Tapi aku mau belajar menjadi ibu yang lebih adil. Bukan untuk buta pada kekurangan, tapi agar aku bisa lebih terbiasa mengapresiasi kelebihan mereka.
Tepat saat aku memikirkan ini, aku ingat saat Aya dan Sae dengan mudahnya berjalan mendahului kami ke arah lift dari kamar hotel tempat kami menginap. Padahal aku sendiri kebingungan mengira-ngira arah yang benar karena lorong-lorongnya banyak belokan dan membingungkan otakku. Tapi Aya Sae dengan mudah (dan pedenya) berjalan ke arah yang benar.

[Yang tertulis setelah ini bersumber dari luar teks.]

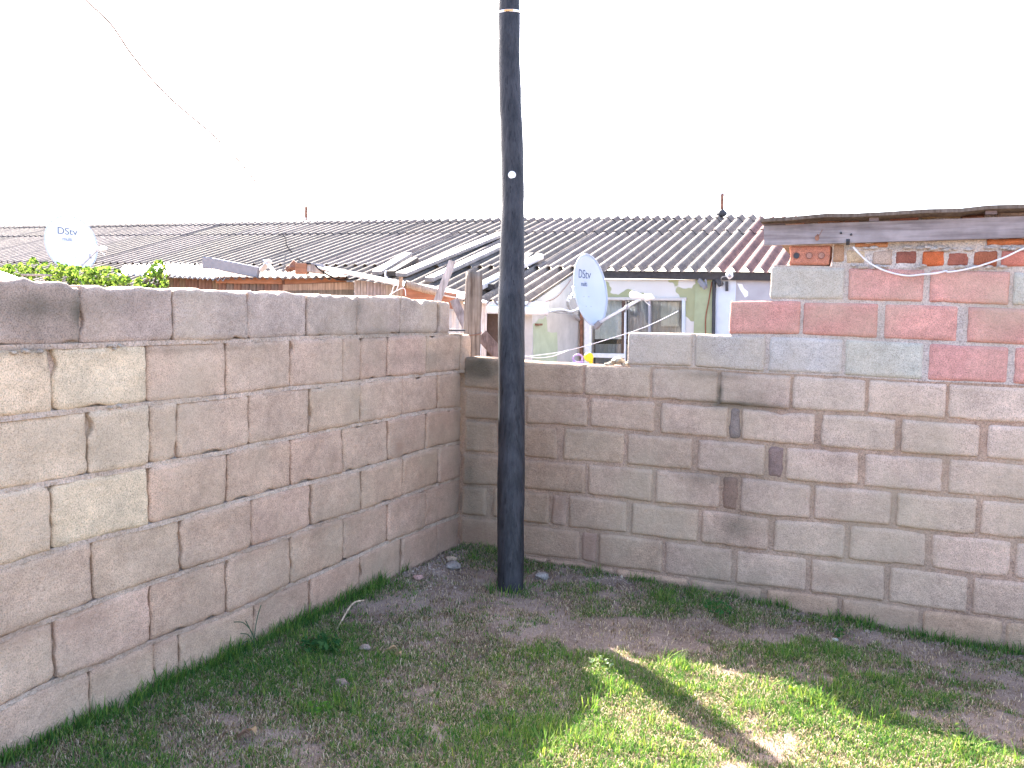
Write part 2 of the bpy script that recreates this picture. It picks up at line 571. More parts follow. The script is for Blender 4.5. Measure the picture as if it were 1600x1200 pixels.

Aku menyadari sistem navigasi Aya dan Sae ternyata amat baik untuk anak seusianya.
Meski masih terlalu dini untuk memutuskan sekarang, tapi aku sudah ikhlas menerima jika Aya dan Sae ini ternyata bukan stage performer, tapi seorang traveler sejati 😂
*
Sebelum jadi ibu, aku pikir menjadi ibu adalah tentang mengajari anak menghadapi dunia. Tapi setelah jadi ibu, aku rasa lebih banyak porsi anak yang mengajariku tentang kehidupan. Tinggal mau belajar atau tidak?
Hari ini aku belajar lagi dari anak-anakku. Bahwa menjadi ibu bukanlah tentang ga punya kekurangan, tapi tentang bagaimana kekurangan itu lah yang pada akhirnya menjadikan kita sempurna sebagai ibu, sebagai manusia.
Mari kita merayakan setiap momen belajar yang selalu baru, setiap sabar yang selalu diuji, dan setiap cinta yang tidak pernah habis. Selamat hari ibu, untuk semua seniman hati yang tak pernah lelah.